Roundhill Launches Memory ETF to Capture AI's Hottest Trade
The Roundhill Memory ETF (DRAM) fills a gap that's pushed billions into a South Korea ETF as a workaround.
Roundhill launched the Roundhill Memory ETF (DRAM) today, offering investors exposure to companies that make memory chips and storage products.
While it’s a niche corner of the market, these companies have been among the biggest beneficiaries of the AI boom. Over the past year in particular, they’ve outperformed other parts of the AI trade, including GPU makers like Nvidia.
The fund charges a 0.65% expense ratio and currently holds just nine stocks. Three names—Micron Technology, Samsung Electronics, and SK Hynix—make up roughly three-quarters of the portfolio, at about 25% each. The rest is spread across companies like Kioxia, SanDisk, Western Digital, and Seagate.
A Gap in Existing ETF Exposure
Despite the strong performance in memory, investors haven’t always had clean ways to access the space.
Micron has been readily available and a standout performer. It’s one of the three major producers of high bandwidth memory, or HBM, which is critical for feeding data to GPUs in AI data centers.
But the other two key players, Samsung and SK Hynix, don’t trade in the U.S. and aren’t included in major semiconductor ETFs like the iShares Semiconductor ETF (SOXX) or the VanEck Semiconductor ETF (SMH).
SK Hynix is reportedly planning to list U.S. ADRs and would likely be included in those ETFs if it does. Samsung, meanwhile, is a broader conglomerate with business lines spanning smartphones, chip foundry services, and consumer electronics, which may keep it out of more narrowly defined semiconductor ETFs.
Up until now, investors have either bought Micron to play the HBM boom or turned to the iShares MSCI South Korea ETF (EWY) as an indirect route.

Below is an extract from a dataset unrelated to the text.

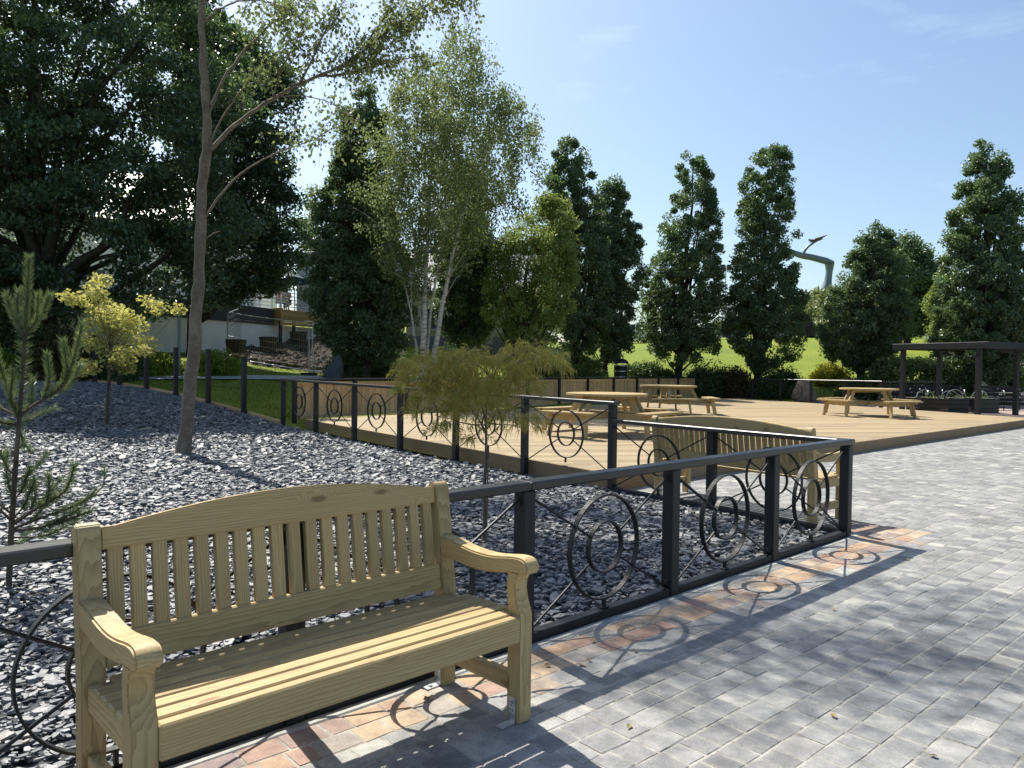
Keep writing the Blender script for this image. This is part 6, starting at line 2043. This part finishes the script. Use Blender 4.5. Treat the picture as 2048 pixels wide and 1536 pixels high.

Samsung and SK Hynix together make up more than 40% of EWY’s portfolio, effectively turning it into a proxy for the memory trade.
That dynamic has driven massive flows into the fund. EWY has pulled in $6 billion year-to-date and $8.3 billion over the past year as investors have looked for ways to tap into the theme.
DRAM appears designed to capture that demand, offering a more targeted bet on memory than EWY, which holds dozens of other stocks outside the space.
Not a Pure HBM Play
Still, the fund isn’t purely an HBM play. Its top holdings produce a range of memory chips, including DRAM and NAND, and it also owns storage-focused companies like SanDisk, Western Digital, and Seagate. That broadens the exposure beyond chips into the wider memory and storage ecosystem.
Whether the fund gains traction remains to be seen. It’s a highly targeted ETF focused on one of the market’s hottest areas, but it’s also launching after a significant run.